--- start DATASET RECORDS ---

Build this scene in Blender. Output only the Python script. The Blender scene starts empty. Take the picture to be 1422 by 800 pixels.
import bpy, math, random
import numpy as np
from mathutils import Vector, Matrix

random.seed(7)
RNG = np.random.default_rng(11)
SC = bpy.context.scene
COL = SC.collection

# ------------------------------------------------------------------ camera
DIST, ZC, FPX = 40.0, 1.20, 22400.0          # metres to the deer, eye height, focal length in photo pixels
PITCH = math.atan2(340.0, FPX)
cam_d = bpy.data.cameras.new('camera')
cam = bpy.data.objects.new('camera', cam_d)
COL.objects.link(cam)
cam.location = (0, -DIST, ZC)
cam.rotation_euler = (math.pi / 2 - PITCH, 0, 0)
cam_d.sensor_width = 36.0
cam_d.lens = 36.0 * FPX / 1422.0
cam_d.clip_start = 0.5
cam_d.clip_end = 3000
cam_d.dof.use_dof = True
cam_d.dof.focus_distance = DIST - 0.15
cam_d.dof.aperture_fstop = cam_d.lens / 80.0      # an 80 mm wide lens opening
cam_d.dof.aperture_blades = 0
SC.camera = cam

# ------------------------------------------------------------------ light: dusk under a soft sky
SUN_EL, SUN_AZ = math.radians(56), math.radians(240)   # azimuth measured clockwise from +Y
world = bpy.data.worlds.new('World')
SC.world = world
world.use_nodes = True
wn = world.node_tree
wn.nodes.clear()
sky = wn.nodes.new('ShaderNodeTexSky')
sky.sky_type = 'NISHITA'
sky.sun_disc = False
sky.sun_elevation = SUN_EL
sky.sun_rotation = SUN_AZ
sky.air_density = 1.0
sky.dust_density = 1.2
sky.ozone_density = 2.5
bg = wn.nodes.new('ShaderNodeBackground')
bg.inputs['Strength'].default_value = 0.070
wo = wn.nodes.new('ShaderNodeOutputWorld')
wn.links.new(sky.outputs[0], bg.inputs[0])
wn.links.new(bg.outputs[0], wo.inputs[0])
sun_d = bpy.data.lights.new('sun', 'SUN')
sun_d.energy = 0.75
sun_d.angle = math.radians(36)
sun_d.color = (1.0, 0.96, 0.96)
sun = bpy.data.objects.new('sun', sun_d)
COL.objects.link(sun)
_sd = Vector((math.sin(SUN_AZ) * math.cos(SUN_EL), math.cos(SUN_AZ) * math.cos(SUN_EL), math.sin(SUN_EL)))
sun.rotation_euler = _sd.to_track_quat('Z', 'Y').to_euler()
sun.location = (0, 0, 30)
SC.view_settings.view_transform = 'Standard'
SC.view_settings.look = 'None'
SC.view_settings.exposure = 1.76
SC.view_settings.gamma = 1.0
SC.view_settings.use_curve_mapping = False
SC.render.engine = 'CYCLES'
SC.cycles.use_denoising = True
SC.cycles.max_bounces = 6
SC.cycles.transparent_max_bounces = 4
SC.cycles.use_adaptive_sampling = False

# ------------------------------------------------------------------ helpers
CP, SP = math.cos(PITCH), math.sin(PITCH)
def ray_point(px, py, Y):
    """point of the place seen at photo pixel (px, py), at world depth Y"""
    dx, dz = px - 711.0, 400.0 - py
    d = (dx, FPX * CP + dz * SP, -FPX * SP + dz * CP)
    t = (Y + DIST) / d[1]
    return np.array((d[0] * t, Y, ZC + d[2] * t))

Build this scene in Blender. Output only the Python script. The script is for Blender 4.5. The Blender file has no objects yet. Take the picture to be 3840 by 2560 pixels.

--- end DATASET RECORDS ---

● WHAT YOU SHOULD DO:
Print all of the data exactly as it was given.

● TASK OUTPUT:
Build this scene in Blender. Output only the Python script. The Blender scene starts empty. Take the picture to be 1422 by 800 pixels.
import bpy, math, random
import numpy as np
from mathutils import Vector, Matrix

random.seed(7)
RNG = np.random.default_rng(11)
SC = bpy.context.scene
COL = SC.collection

# ------------------------------------------------------------------ camera
DIST, ZC, FPX = 40.0, 1.20, 22400.0          # metres to the deer, eye height, focal length in photo pixels
PITCH = math.atan2(340.0, FPX)
cam_d = bpy.data.cameras.new('camera')
cam = bpy.data.objects.new('camera', cam_d)
COL.objects.link(cam)
cam.location = (0, -DIST, ZC)
cam.rotation_euler = (math.pi / 2 - PITCH, 0, 0)
cam_d.sensor_width = 36.0
cam_d.lens = 36.0 * FPX / 1422.0
cam_d.clip_start = 0.5
cam_d.clip_end = 3000
cam_d.dof.use_dof = True
cam_d.dof.focus_distance = DIST - 0.15
cam_d.dof.aperture_fstop = cam_d.lens / 80.0      # an 80 mm wide lens opening
cam_d.dof.aperture_blades = 0
SC.camera = cam

# ------------------------------------------------------------------ light: dusk under a soft sky
SUN_EL, SUN_AZ = math.radians(56), math.radians(240)   # azimuth measured clockwise from +Y
world = bpy.data.worlds.new('World')
SC.world = world
world.use_nodes = True
wn = world.node_tree
wn.nodes.clear()
sky = wn.nodes.new('ShaderNodeTexSky')
sky.sky_type = 'NISHITA'
sky.sun_disc = False
sky.sun_elevation = SUN_EL
sky.sun_rotation = SUN_AZ
sky.air_density = 1.0
sky.dust_density = 1.2
sky.ozone_density = 2.5
bg = wn.nodes.new('ShaderNodeBackground')
bg.inputs['Strength'].default_value = 0.070
wo = wn.nodes.new('ShaderNodeOutputWorld')
wn.links.new(sky.outputs[0], bg.inputs[0])
wn.links.new(bg.outputs[0], wo.inputs[0])
sun_d = bpy.data.lights.new('sun', 'SUN')
sun_d.energy = 0.75
sun_d.angle = math.radians(36)
sun_d.color = (1.0, 0.96, 0.96)
sun = bpy.data.objects.new('sun', sun_d)
COL.objects.link(sun)
_sd = Vector((math.sin(SUN_AZ) * math.cos(SUN_EL), math.cos(SUN_AZ) * math.cos(SUN_EL), math.sin(SUN_EL)))
sun.rotation_euler = _sd.to_track_quat('Z', 'Y').to_euler()
sun.location = (0, 0, 30)
SC.view_settings.view_transform = 'Standard'
SC.view_settings.look = 'None'
SC.view_settings.exposure = 1.76
SC.view_settings.gamma = 1.0
SC.view_settings.use_curve_mapping = False
SC.render.engine = 'CYCLES'
SC.cycles.use_denoising = True
SC.cycles.max_bounces = 6
SC.cycles.transparent_max_bounces = 4
SC.cycles.use_adaptive_sampling = False

# ------------------------------------------------------------------ helpers
CP, SP = math.cos(PITCH), math.sin(PITCH)
def ray_point(px, py, Y):
    """point of the place seen at photo pixel (px, py), at world depth Y"""
    dx, dz = px - 711.0, 400.0 - py
    d = (dx, FPX * CP + dz * SP, -FPX * SP + dz * CP)
    t = (Y + DIST) / d[1]
    return np.array((d[0] * t, Y, ZC + d[2] * t))

Build this scene in Blender. Output only the Python script. The script is for Blender 4.5. The Blender file has no objects yet. Take the picture to be 3840 by 2560 pixels.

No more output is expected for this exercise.